Nonresident Applications Drop 19.5 Percent at CU

Applications from nonresidents are down 19.5 percent

February 24, 2009

By Berny Morson - Rocky Mountain News

Out-of-state student applications to the University of Colorado's Boulder campus are down sharply, a victim of the recession, school officials say.

The 19.5 percent decrease from last year could mean trouble for a school that depends on the higher tuition out-of-state students pay. At $223 million this year, out-of-state tuition is the biggest income source for the Boulder campus - almost as much as resident tuition and state funding combined.

School officials cautioned Monday that the drop in applications does not mean the number of freshmen - resident or non resident - will be down next fall.

"I don't want to press that panic button," said chief financial officer Rick Porreca. The applicant pool is large enough to produce an adequate freshman class, he said.

Rep. Jack Pommer, D-Boulder, vice chairman of the legislature's Joint Budget Committee, said the financially strapped state has no money to bail out CU if out-of-state revenue declines.

"This is an early warning sign," Pommer said. "I think you have to take this very seriously."

Boulder campus admissions director Kevin MacLennan said the recession is also battering in-state students. Colorado resident applications are down 6 percent.

"Students are waiting to see how the finances come together (for their families)," MacLennan said. "These are kind of unprecedented times in terms of what families are dealing with in terms of the challenges."

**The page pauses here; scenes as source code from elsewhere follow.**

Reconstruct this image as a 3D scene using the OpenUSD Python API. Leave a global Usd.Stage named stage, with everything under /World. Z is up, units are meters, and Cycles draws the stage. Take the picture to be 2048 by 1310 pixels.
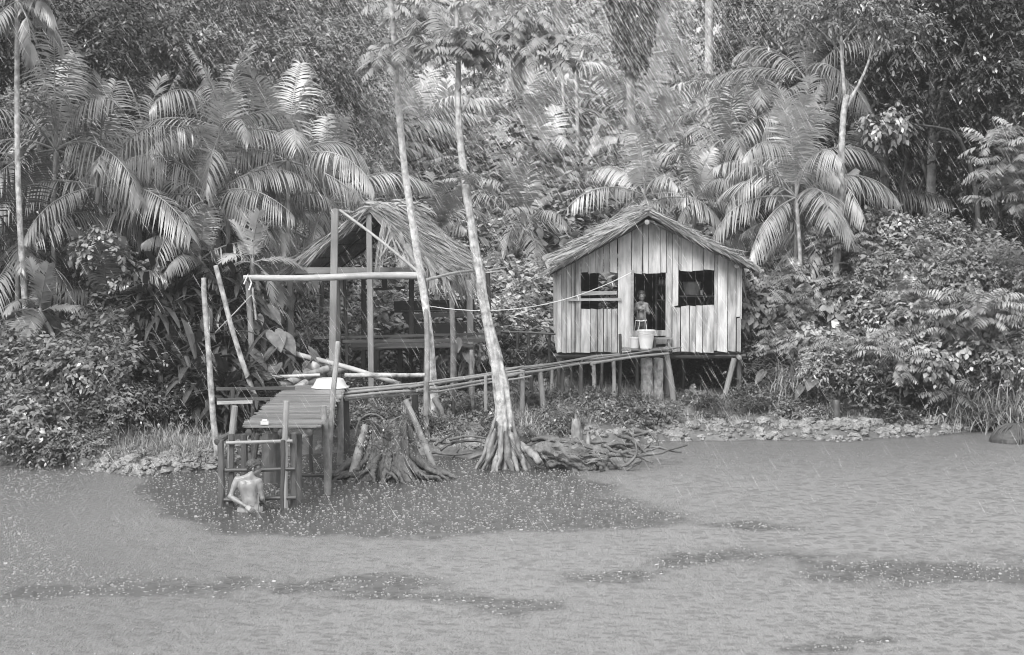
import math, random
import numpy as np, trimesh, manifold3d as m3, usdkit, meshkit
from pxr import Usd, UsdGeom, UsdLux, UsdShade, Gf, Sdf, Vt

stage = Usd.Stage.CreateInMemory()
UsdGeom.SetStageUpAxis(stage, "Z")
UsdGeom.Xform.Define(stage, "/World")
UsdGeom.Scope.Define(stage, "/World/Looks")
PI = math.pi

# ------------------------------------------------------------------ camera, sky, sun, exposure
EYE = np.array([0.0, 0.0, 4.7])
FPX = 4200.0                               # focal length in pixels of the 2048 wide photograph
PITCH = math.atan(281.0 / FPX)
EXPOSURE = 3.2
SKY_STRENGTH = 0.09
SUN_INT = 0.38
SUN_TO = np.array([-0.30, -0.62, 0.72]); SUN_TO /= np.linalg.norm(SUN_TO)
HAZE_DENSITY = 0.00021
RAIN_N, RAIN_R, RAIN_ALPHA = 4500, 0.0011, 0.22

cam = UsdGeom.Camera.Define(stage, "/World/Camera")
cam.CreateHorizontalApertureAttr(36.0)
cam.CreateVerticalApertureAttr(36.0 * 655 / 1024)
cam.CreateFocalLengthAttr(36.0 * FPX / 2048)
cam.CreateClippingRangeAttr(Gf.Vec2f(0.1, 2000))
cam.CreateExposureAttr(EXPOSURE)
xf = UsdGeom.Xformable(cam)
xf.AddTranslateOp().Set(Gf.Vec3d(*map(float, EYE)))
xf.AddRotateXOp().Set(90.0 - math.degrees(PITCH))

elev = math.asin(SUN_TO[2]); rot = math.atan2(SUN_TO[0], SUN_TO[1])
dome = UsdLux.DomeLight.Define(stage, "/World/sky")
dome.GetPrim().SetCustomDataByKey("kind", "structure")
sky_mat = usdkit.material(stage, "/World/Looks/sky", {
    "s": ("sky_texture", {"sky_type": "single_scattering", "sun_disc": False, "sun_elevation": elev, "sun_rotation": rot, "air_density": 1.0, "aerosol_density": 3.0, "ozone_density": 1.0}),
    "bw": ("rgb_to_bw", {}),
    "tc": ("texture_coordinate", {}),
    "n": ("noise_texture", {"scale": 2.2, "detail": 5.0, "roughness": 0.55}),
    "mr": ("map_range", {"from_min": 0.3, "from_max": 0.7, "to_min": 3.4, "to_max": 5.2, "clamp": True}),
    "mx": ("mix_color", {"fac": 0.75, "use_clamp": False, "use_clamp_result": False}),
    "b": ("background_shader", {"strength": SKY_STRENGTH}),
}, [("s.color", "bw.color"), ("tc.generated", "n.vector"), ("n.fac", "mr.value"), ("bw.val", "mx.a"), ("mr.result", "mx.b"), ("mx.result", "b.color")], surface="b.background")
UsdShade.MaterialBindingAPI.Apply(dome.GetPrim()).Bind(sky_mat)
sun = UsdLux.DistantLight.Define(stage, "/World/sun")
sun.CreateNormalizeAttr(True); sun.CreateIntensityAttr(SUN_INT); sun.CreateAngleAttr(25.0)
sun.CreateColorAttr(Gf.Vec3f(1.0, 0.99, 0.98))
zaxis = Gf.Vec3d(*map(float, SUN_TO))
UsdGeom.Xformable(sun).AddTransformOp().Set(Gf.Matrix4d(Gf.Rotation(Gf.Vec3d(0, 0, 1), zaxis), Gf.Vec3d(0)))

# ------------------------------------------------------------------ helpers
def P(px, py, Y):
    """the point at distance Y (metres from the lens along the river view) that stands at a pixel of the photograph"""
    a, b = (px - 1024) / FPX, -(py - 655) / FPX
    d = np.array([a, math.cos(PITCH) + b * math.sin(PITCH), b * math.cos(PITCH) - math.sin(PITCH)])
    return EYE + d * (Y / d[1])

used = {}
def numbered(parent, name):
    k = parent + "/" + name
    n = used.get(k, -1) + 1
    used[k] = n
    return k if n == 0 else f"{k}_{n:03d}"

def tag(prim, label=None, cat=None, group=None, kind=None):
    for k, v in (("label", label), ("category", cat), ("group", group), ("kind", kind)):
        if v:
            prim.SetCustomDataByKey(k, v)
    return prim

def thing(name, label, cat, group=None, loc=(0, 0, 0), rz=0.0, sc=1.0, kind=None):
    path = numbered("/World", name)
    x = UsdGeom.Xform.Define(stage, path)
    x.AddTranslateOp().Set(Gf.Vec3d(*map(float, loc)))
    if rz: x.AddRotateZOp().Set(math.degrees(rz))
    if np.ndim(sc) or sc != 1.0:
        s = (sc, sc, sc) if np.ndim(sc) == 0 else sc
        x.AddScaleOp().Set(Gf.Vec3f(*map(float, s)))
    tag(x.GetPrim(), label, cat, group, kind)
    return path

class Rel:
    """keeps where a thing's base stands, so that parts given in world coordinates are stored relative to it"""
    pass
BASE = {}
def thing_at(name, label, cat, base, group=None, kind=None):
    p = thing(name, label, cat, group, loc=base, kind=kind)
    BASE[p] = np.asarray(base, float)
    return p

def part(parent, name, mesh, mat, smooth=False, label=None, kind=None):
    path = numbered(parent, name)
    top = "/".join(path.split("/")[:3])
    v, f = (mesh.vertices, mesh.faces) if isinstance(mesh, trimesh.Trimesh) else mesh
    v = np.asarray(v, float)
    if top in BASE:
        v = v - BASE[top]
    m = usdkit.mesh(stage, path, (v, f), MAT[mat], smooth=smooth)
    if label or kind: tag(m.GetPrim(), label, None, None, kind)
    return path

def solo(name, mesh, mat, smooth=False, label=None, cat=None, group=None, kind=None):
    path = numbered("/World", name)
    v, f = (mesh.vertices, mesh.faces) if isinstance(mesh, trimesh.Trimesh) else mesh
    m = usdkit.mesh(stage, path, (np.asarray(v, float), f), MAT[mat], smooth=smooth)
    tag(m.GetPrim(), label, cat, group, kind)
    return m

def klass(name):
    path = "/World/" + name
    stage.CreateClassPrim(path).SetTypeName("Xform")
    return path

def copy_of(cls, name, label, cat, group, loc, rz, sc=1.0, tilt=0.0):
    path = numbered("/World", name)
    x = UsdGeom.Xform.Define(stage, path)
    x.AddTranslateOp().Set(Gf.Vec3d(*map(float, loc)))
    x.AddRotateZOp().Set(math.degrees(rz))
    if tilt: x.AddRotateXOp().Set(math.degrees(tilt))
    s = (sc, sc, sc) if np.ndim(sc) == 0 else sc
    x.AddScaleOp().Set(Gf.Vec3f(*map(float, s)))
    x.GetPrim().GetReferences().AddInternalReference(cls)
    x.GetPrim().SetInstanceable(True)
    tag(x.GetPrim(), label, cat, group)
    return path

def cat_(ms):
    vs, fs, n = [], [], 0
    for m in ms:
        v, f = (m.vertices, m.faces) if isinstance(m, trimesh.Trimesh) else m
        v, f = np.asarray(v), np.asarray(f)
        if f.shape[1] == 4: f = np.vstack([f[:, [0, 1, 2]], f[:, [0, 2, 3]]])
        vs.append(v); fs.append(f + n); n += len(v)
    return np.vstack(vs), np.vstack(fs)

def unit(v):
    v = np.asarray(v, float)
    return v / (np.linalg.norm(v, axis=-1, keepdims=True) + 1e-12)

def resample(pts, n):
    pts = np.asarray(pts, float)
    if len(pts) > 2:
        from scipy.interpolate import CubicSpline, PchipInterpolator
        d = np.r_[0, np.cumsum(np.linalg.norm(np.diff(pts, axis=0), axis=1))]
        return PchipInterpolator(d, pts)(np.linspace(0, d[-1], n))
    return pts[0] + (pts[1] - pts[0]) * np.linspace(0, 1, n)[:, None]

def tube(pts, r, sides=10, caps=True, rough=0.0, seed=0, freq=6.0, flute=0.0, nfl=5):
    """a limb or pole: polyline pts, radius r (scalar or per point), with an uneven surface"""
    p = np.asarray(pts, float); n = len(p)
    r = np.broadcast_to(np.asarray(r, float), (n,)).copy()
    t = unit(np.gradient(p, axis=0))
    ref = np.array([0.31, 0.95, 0.05]) if abs(t[0][1]) < 0.8 else np.array([1.0, 0.1, 0.2])
    a = unit(np.cross(t, ref)); b = np.cross(t, a)
    ang = np.arange(sides) * 2 * PI / sides
    d = np.cos(ang)[None, :, None] * a[:, None] + np.sin(ang)[None, :, None] * b[:, None]
    rr = np.repeat(r[:, None], sides, 1)
    if rough:
        rr = rr * (1 + rough * (meshkit.fbm((p[:, None] + d * 0.4) * freq, 3, seed) * 2 - 1))
    if np.any(flute):
        rr = rr * (1 + (np.broadcast_to(flute, (n,)))[:, None] * np.cos(nfl * ang + seed)[None, :])
    v = (p[:, None] + d * rr[..., None]).reshape(-1, 3)
    i, j = np.meshgrid(np.arange(n - 1), np.arange(sides), indexing="ij")
    q = np.stack([i * sides + j, i * sides + (j + 1) % sides, (i + 1) * sides + (j + 1) % sides, (i + 1) * sides + j], -1).reshape(-1, 4)
    f = np.vstack([q[:, [0, 1, 2]], q[:, [0, 2, 3]]])
    if caps:
        k = len(v); v = np.vstack([v, p[0] - t[0] * r[0] * 0.15, p[-1] + t[-1] * r[-1] * 0.15])
        e = np.arange(sides)
        f = np.vstack([f, np.stack([np.full(sides, k), (e + 1) % sides, e], 1),
                       np.stack([np.full(sides, k + 1), (n - 1) * sides + e, (n - 1) * sides + (e + 1) % sides], 1)])
    return v, f

def pole(p0, p1, r0, r1=None, seed=0, bend=0.0, n=9, sides=9, rough=0.12):
    p0, p1 = np.asarray(p0, float), np.asarray(p1, float)
    r1 = r0 if r1 is None else r1
    L = np.linalg.norm(p1 - p0)
    t = np.linspace(0, 1, n)[:, None]
    rng = np.random.default_rng(abs(int(seed)) + 11)
    w = rng.normal(size=(3,)); w -= unit(p1 - p0) * (w @ unit(p1 - p0)); w = unit(w)
    w2 = np.cross(w, unit(p1 - p0))
    wob = (np.sin(t * PI) * bend * L) * w + (np.sin(t * 2.3 * PI + seed) * 0.004 * L) * w2 * np.minimum(1, 8 * t * (1 - t))
    return tube(p0 + (p1 - p0) * t + wob, r0 + (r1 - r0) * t[:, 0], sides, rough=rough, seed=seed, freq=9)

def board(p0, p1, w, th, up=(0, 0, 1), seed=0, jag=0.0):
    """a sawn board from p0 to p1; w is its breadth along up, th its thickness; edges chamfered"""
    p0, p1 = np.asarray(p0, float), np.asarray(p1, float)
    ax = unit(p1 - p0); up = np.asarray(up, float); u = unit(up - ax * (up @ ax)); s = np.cross(ax, u)
    c = min(w, th) * 0.12
    prof = np.array([(-w / 2 + c, -th / 2), (w / 2 - c, -th / 2), (w / 2, -th / 2 + c), (w / 2, th / 2 - c), (w / 2 - c, th / 2), (-w / 2 + c, th / 2), (-w / 2, th / 2 - c), (-w / 2, -th / 2 + c)])
    rng = np.random.default_rng(abs(int(seed)))
    ends = []
    for p in (p0, p1):
        q = p + prof[:, :1] * u + prof[:, 1:] * s
        if jag: q = q + ax * (rng.uniform(-jag, jag) + prof[:, :1] / w * rng.uniform(-jag, jag))
        ends.append(q)
    v = np.vstack(ends)
    f = [[0, k + 1, k] for k in range(1, 7)] + [[8, 8 + k, 9 + k] for k in range(1, 7)]
    for k in range(8):
        j = (k + 1) % 8
        f += [[k, j, 8 + j], [k, 8 + j, 8 + k]]
    return v, np.array(f)

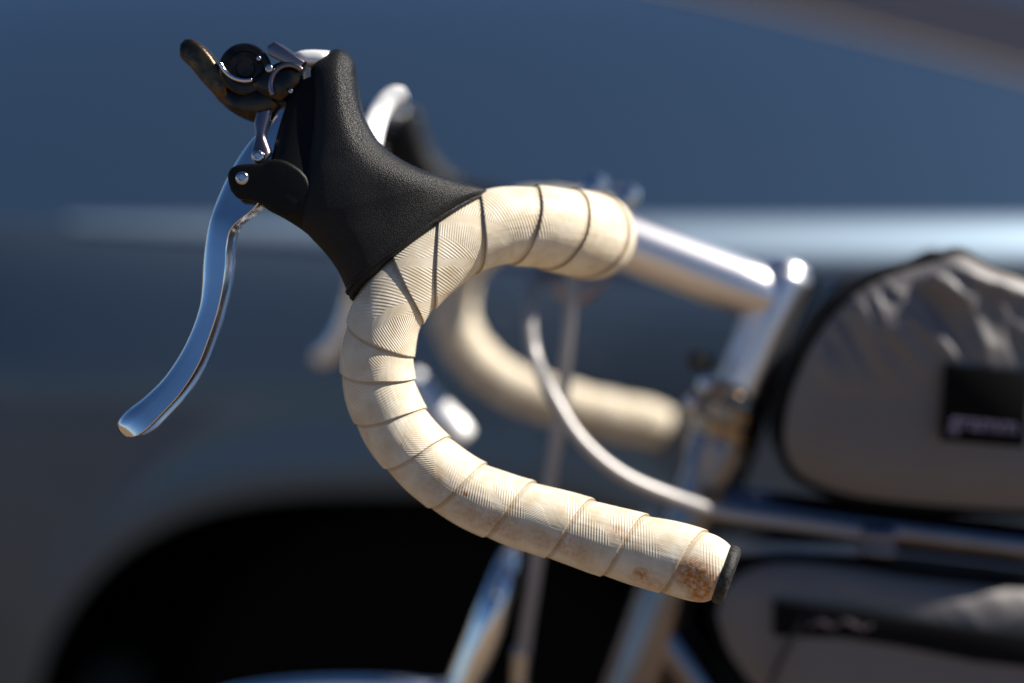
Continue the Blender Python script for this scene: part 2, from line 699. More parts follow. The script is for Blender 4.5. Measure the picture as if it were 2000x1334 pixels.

More parents of applicants are asking to speak to the financial aid office, MacLennan said. The economy was a major topic among high school counselors he met with Monday.

Overall, applications from residents and nonresidents are down to 19,165, from 22,453 at this time last year.

The nonresident applications dropped from 14,239 to 11,456. Resident applications are down from 8,214 last year to 7,709.

The figures could change as new applications come in, MacLennan said.

At Colorado State University, nonresident applications are up slightly, from 6,239 to 6,416 over this time last year.

The University of Northern Colorado is seeing a decline in nonresident applications to 916 from 1,080 at this time last year.

CU officials and some lawmakers have been concerned for several years that research institutions like CU, CSU and UNC are becoming too dependent on non- resident tuition as state funding declines as a percentage of the total budget.

At CU, out-of-state undergraduates pay $26,756 a year in tuition, compared to $7,278 for residents. Tuition is even higher in professional schools, such as engineering and business.

The percentage of out-of-state students has edged up from 31.4 percent in fall 2006, to 33.9 percent last fall.

The number of applications last year was a record and produced a record class of 5,833 freshmen.

So far, this year's number of applicants is similar to the one that produced the 2007 freshman class - a record at the time of 5,555 students.

A decline in the number of out- of-state students to 2007 levels would cost CU $25 million at a time when the CU system is being asked to absorb $8 million of the state's recession-driven cuts.

"We would be in a difficult spot (if that happens), but I don't want to say we're absolutely headed there now," Porreca said.